● **Goal**
Say how many lines contain the string "picture". Give no other output.

══════════════════════════════

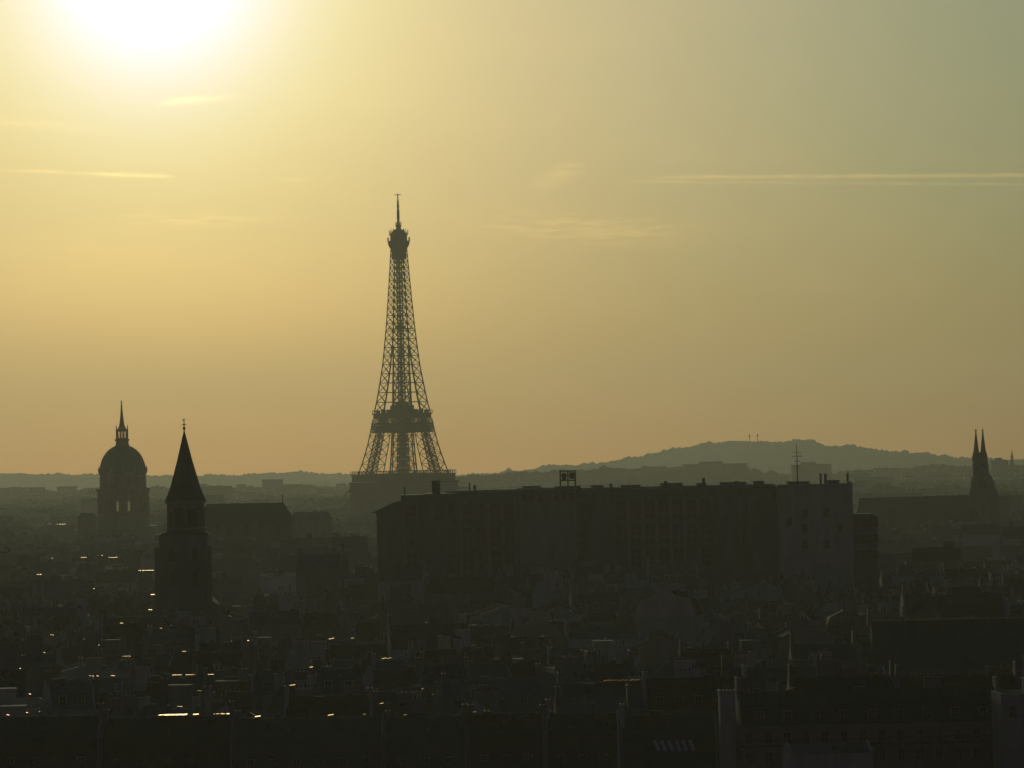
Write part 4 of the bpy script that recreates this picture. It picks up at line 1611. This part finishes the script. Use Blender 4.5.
GL = [(264, 717, 18, 3), (334, 715, 12, 2), (300, 647, 33, 1), (375, 651, 16, 1), (368, 682, 22, 1), (415, 681, 30, 1), (485, 640, 30, 1),
      (296, 611, 10, 3), (215, 676, 9, 2), (211, 681, 8, 1), (60, 701, 44, 6), (142, 705, 14, 3), (290, 679, 12, 1), (635, 678, 32, 1), (60, 642, 18, 1), (95, 653, 20, 1),
      (155, 658, 12, 3), (190, 664, 12, 2), (240, 622, 18, 1), (637, 623, 8, 1), (627, 653, 5, 1), (690, 611, 4, 1), (470, 715, 5, 1), (620, 607, 5, 1), (790, 690, 10, 2), (995, 693, 16, 3), (505, 692, 8, 1), (610, 690, 14, 1)]
for (px, py, L, n) in GL:
    glint(px, py, L, n, 1.5 if L > 25 or n > 3 else 1.0)
glint(182, 718, 46, 3, 1.9, front[1], 0.12)
glint(226, 718, 18, 2, 1.5, front[1], 0.2)
FARGL = [(142, 570, 29, 'long zinc house with bright glinting ridge left of the bell tower'), (148, 594, 14, 'zinc house with short glinting ridge at the bell tower foot'),
         (113, 557, 9, 'zinc house with faint glint halfway between dome and bell tower'), (141, 545, 5, 'zinc house with one bright speck just left of the bell tower'),
         (232, 549, 12, 'zinc house with yellow glint right of the bell tower'), (256, 546, 5, 'zinc house with a single spark below the slate hall'),
         (216, 531, 9, 'zinc house with glinting ridge between bell tower and slate hall'), (284, 535, 9, 'zinc house with thin glint under the right end of slate hall'),
         (57, 524, 18, 'zinc roofed house with long faint glint left of the dome'), (84, 557, 6, 'zinc house with two sparks below and left of the dome'),
         (420, 578, 8, 'zinc house with faint glint at left foot of long block'), (299, 612, 12, 'zinc house with jagged glint below the hazy block'),
         (54, 558, 5, 'zinc house with one spark low and far left of the dome'), (101, 555, 4, 'zinc house with tiny spark straight below the dome left side'),
         (127, 541, 8, 'zinc house with thin bright ridge right under the dome'), (151, 609, 5, 'zinc house with orange spark before the bell tower left corner'),
         (93, 588, 4, 'zinc house with lone spark between the dome foot and front roofs'), (40, 574, 6, 'zinc house with faint glint near the left edge of the picture'),
         (214, 545, 5, 'zinc house with spark beside the bell tower right wall'), (240, 533, 7, 'zinc house with glint straight below the middle of slate hall'),
         (738, 597, 6, 'zinc house with dim glint before the long block right half')]
for gx_, gy_, L, lab in FARGL:
    ly = level(gx_, gy_)[1]
    hr = 25.5
    Yg = (H - hr - 0.5) * F / (ly - HOR)
    w = max(12.0, L * Yg / F + 3.0)
    r = house(X(gx_, Yg, gy_), Yg, 0.0, w, 11, hr - 4.5, hr, 'mansard', 'plaster_grey', 'zinc_dark', 2, 0, 0, 0, False, lab)
    glint(gx_, gy_, L, 1, 1.6 if L > 10 else 1.1, r, 0.15)
houses = [r for r in houses if r['y'] < 1060]
srng = random.Random(77)
for r in list(houses):
    sx_, sy_ = screen(r['x'], r['y'], r['hr'])
    if abs(cos(r['rz'])) < 0.8 or r['w'] < 6:
        continue
    chance = 0.95 if sx_ < 330 else (0.45 if sx_ < 560 else 0.15)
    if srng.random() < chance:
        for _ in range(srng.choice((1, 1, 2))):
            glint(sx_ + srng.uniform(-.4, .4) * r['w'] / r['y'] * F, sy_, srng.choice((2, 3, 4, 6, 10)), 1, srng.uniform(0.3, 0.9), r)
# added glint strip along the long copper roof, tilted to mirror the sun
m = MB()
w = long_r['w']
V = (Vector((0, 0, H)) - Vector((long_r['x'], LY, long_r['hr']))).normalized()
nl = (V + SUN_DIR).normalized()
for (a, b) in ((-0.5, -0.37), (-0.30, -0.17), (-0.17, 0.10), (0.12, 0.5)):
    ya = nl.cross(Vector((1, 0, 0))).normalized()
    for_z = []
    vs = []
    for q in (-0.25, 0.0):
        for (u, v) in ((a * w, -0.5), (b * w, -0.5), (b * w, 0.5), (a * w, 0.5)):
            vs.append(Vector((u, 0, 0.3)) + ya * v + nl * q)
    m.solid(vs, [(3, 2, 1, 0), (4, 5, 6, 7), (0, 1, 5, 4), (1, 2, 6, 5), (2, 3, 7, 6), (3, 0, 4, 7)])
m.build('ridge_glint_strip', 'glint_metal', long_r['o'], (0, 0, long_r['hr']))

# ------------------------------------------------------------------ the far city: thousands of roofs past the nearest three hundred
fc = MB()
rng = random.Random(21)
Yc = 1425.0
while Yc < 5900:
    xm = 0.126 * Yc + 30
    x = -xm
    while x < xm:
        w = rng.choice((rng.uniform(9, 16), rng.uniform(12, 28))) * (1 + (Yc - 1400) / 4000)
        wm_ = rng.choice((0, 0, 2))
        rm_ = rng.choice((1, 1, 3))
        d = rng.uniform(10, 16)
        y = Yc + rng.uniform(-10, 10)
        cx = x + w / 2
        x += w + rng.choice((0.3, 0.3, 0.3, 8, 14))
        pxx = screen(cx, y, 20)[0]
        if y < 1440 and 366 < pxx < 884:
            continue
        if abs(y - CY) < 30 and 850 < pxx < 1004 or abs(y - DY) < 40 and 85 < pxx < 158 or abs(y - 1910) < 30 and 190 < pxx < 296 or abs(y - 2310) < 30 and 285 < pxx < 335:
            continue
        if abs(y - TY) < 95 and 300 < pxx < 505:
            continue
        he = rng.uniform(12, 23) * (1.0 if rng.random() > 0.08 else rng.uniform(1.2, 1.6))
        if 1600 < y < 1890 and 185 < pxx < 340:
            he = max(he, rng.uniform(24, 31))
        hr = he + rng.choice((0.8, 3, 4.5, 5.5))
        a = rng.uniform(-0.3, 0.3)
        ca, sa = cos(a), sin(a)

        def T(u, v, z):
            return (cx + u * ca - v * sa, y + u * sa + v * ca, z)
        b = [T(-w / 2, -d / 2, -0.1), T(w / 2, -d / 2, -0.1), T(w / 2, d / 2, -0.1), T(-w / 2, d / 2, -0.1), T(-w / 2, -d / 2, he), T(w / 2, -d / 2, he), T(w / 2, d / 2, he), T(-w / 2, d / 2, he)]
        fc.solid(b, [(0, 1, 5, 4), (1, 2, 6, 5), (2, 3, 7, 6), (3, 0, 4, 7)], wm_)
        t = [T(-w / 2 - .2, -d / 2 - .3, he), T(w / 2 + .2, -d / 2 - .3, he), T(w / 2 + .2, d / 2 + .3, he), T(-w / 2 - .2, d / 2 + .3, he), T(-w / 2, 0, hr), T(w / 2, 0, hr)]
        fc.solid(t, [(3, 2, 1, 0), (0, 1, 5, 4), (2, 3, 4, 5)], rm_)
        fc.solid([t[1], t[2], t[5], t[3], t[0], t[4]], [(0, 1, 2), (3, 4, 5)], wm_)
        for q in range(rng.choice((1, 2, 2, 3))):
            u = rng.uniform(-w / 2 + 1, w / 2 - 1)
            L = rng.uniform(0.6, 2.0)
            zt_ = hr + rng.uniform(0.8, 2.2)
            c = [T(u - L, -.5, he), T(u + L, -.5, he), T(u + L, .5, he), T(u - L, .5, he), T(u - L, -.5, zt_), T(u + L, -.5, zt_), T(u + L, .5, zt_), T(u - L, .5, zt_)]
            fc.solid(c, [(4, 5, 6, 7), (0, 1, 5, 4), (1, 2, 6, 5), (2, 3, 7, 6), (3, 0, 4, 7)], rng.choice((0, 2, 2, 3)))
    Yc += rng.uniform(26, 38) * (1 + (Yc - 1400) / 3000)
for _ in range(260):
    px = rng.uniform(-20, 1050)
    y = rng.uniform(5750, 6500)
    cx, w, h = X(px, y, 480), rng.uniform(12, 45), rng.uniform(8, 20)
    gzr = max(0.0, (y - 5650) / 950.0) ** 1.3 * 26.0
    fc.box(cx - w / 2, cx + w / 2, y, y + 14, 0, gzr + h, rng.choice((0, 0, 2)))
    fc.box(cx - w / 2 - .5, cx + w / 2 + .5, y - .5, y + 14.5, gzr + h, gzr + h + rng.uniform(1, 3), rng.choice((1, 3)))
tag(fc.build('far_city_rooftops', ['far_wall', 'far_roof', 'far_pale', 'far_dark']), 'hazy mass of distant rooftops between the landmarks and the hills', 'rooftops', kind='stuff')

# tree masses among the far roofs and round the feet of the tower
rng = random.Random(8)
for _ in range(900):
    Yt = rng.uniform(3300, 5600)
    px = rng.uniform(-30, 520) if rng.random() < 0.75 else rng.uniform(520, 1060)
    if abs(Yt - 3570) < 60 and 340 < px < 470 or abs(Yt - TY) < 95 and 300 < px < 505:
        continue
    r = rng.uniform(4, 8)
    base_h = 9 + 10 * max(0, sin(px * 0.04 + 1)) * max(0, cos(Yt * 0.004))
    clump(X(px, Yt), Yt, base_h + rng.uniform(0, 6), r, rng)
tag(WOODS.build('distant_woods', 'leaf'), 'dark bumpy tree masses along the ridges and between far roofs', 'woods', kind='stuff')

# ------------------------------------------------------------------ haze
hm = bpy.data.materials.new('evening_haze')
hm.use_nodes = True
ht = hm.node_tree
ht.nodes.clear()
pv = ht.nodes.new('ShaderNodeVolumePrincipled')
pv.inputs['Color'].default_value = lin(HAZE_COLOR)
pv.inputs['Density'].default_value = HAZE_DENSITY
pv.inputs['Anisotropy'].default_value = HAZE_G
ho = ht.nodes.new('ShaderNodeOutputMaterial')
ht.links.new(pv.outputs[0], ho.inputs['Volume'])
hz = MB()
hz.box(-4000, 4000, -600, 14000, -1.5, 345)
tag(hz.build('haze', hm), kind='stuff', label='warm evening haze over the whole city', cat='haze')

══════════════════════════════

● **Correct result**
2